Pero no es sólo lo que decía, sino a quién y cómo. En los países mayoritariamente católicos, la defensa pública de la fe, por muy necesaria que fuese en el primer tercio del siglo XX, sonaba consabida y convencional. En un país oficialmente anglicano y prácticamente indiferente, tenía, en cambio, el excitante sabor de la aventura. Nuestro perspicaz Josep Pla se explica la exuberancia del converso Chesterton porque este expuso sus tesis a un ambiente hostil: «Se vio obligado a mantenerse en un tono de gran brillantez mágica, precisamente porque la tensión contraria lo encabalga continuamente». Si en España en los últimos años se han vuelto tantos ojos hacia el escritor inglés, no es por casualidad: aquí estamos ahora en las mismas, y su existencia es un premio (gordo) que nos ha caído en suerte. Un gran ejemplo.
La simpatía desbordante, la cultura vivida, una inmensa amenidad, la pasión por la controversia, las paradojas asombrosas fueron sus herramientas rutinarias de trabajo, pero la principal era su sentido del humor. El tono de la época ayudaba: «El acto de defender cualquiera de las virtudes cardinales posee hoy toda la hilaridad de un vicio»; pero su humor hunde sus raíces en un humus más hondo: en su humildad y su asombro ante el mero hecho de existir. Su gracia nace de su agradecimiento. Kafka, que no se chupaba el dedo, lo vio claro: «Chesterton es tan alegre que casi se podría decir que ha encontrado a Dios». Su fama de fumador, bebedor y comedor insaciable, además de fuente continua de chistes, tenía una segunda intención: la de zaherir a tantos partidarios del vegetarianismo, la abstinencia, el pesimismo, el deporte, los hábitos saludables y todo eso como ya entonces empezaban a amargar la vida del prójimo. Y una tercera: dar gloria a Dios: «Me parecía que el propósito del mundo era bello y que debíamos agradecerlo con humildad y modestia, tomando borgoña y buena cerveza sin abusar». El mayor peligro de la civilización moderna era el pesimismo, y él se propuso poner todo de su parte para contrapesarlo…, incluso en el sentido más literal del término.

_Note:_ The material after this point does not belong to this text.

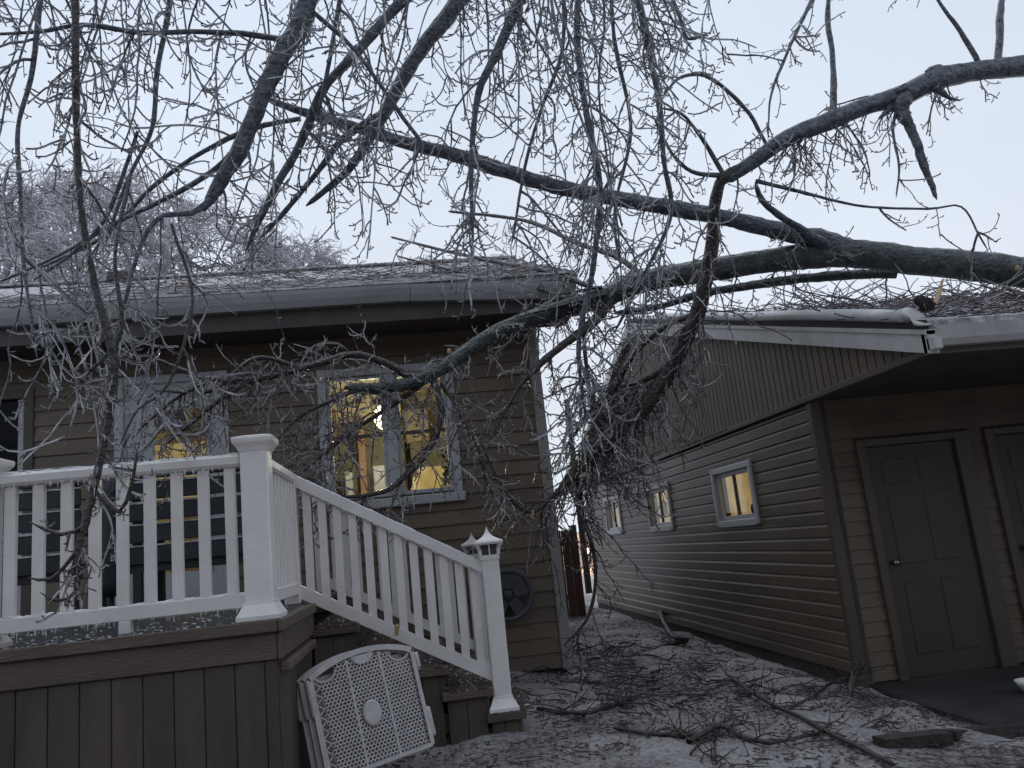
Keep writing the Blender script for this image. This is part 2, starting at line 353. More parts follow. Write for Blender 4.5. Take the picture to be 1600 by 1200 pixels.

GKC, porque no se consideraba más que un jolly journalist (un alegre periodista), se sorprendería mucho de encontrarse tan engrandecido. «Yo no soy tan grande, lo que sucede es que esta época, esta microépoca, me está amplificando», se disculparía. Nosotros, que sabemos que dentro de 25 años, en el centenario de su muerte, será aún mucho mayor, no diríamos nada: sonreiríamos. La humildad no era el menor de sus encantos.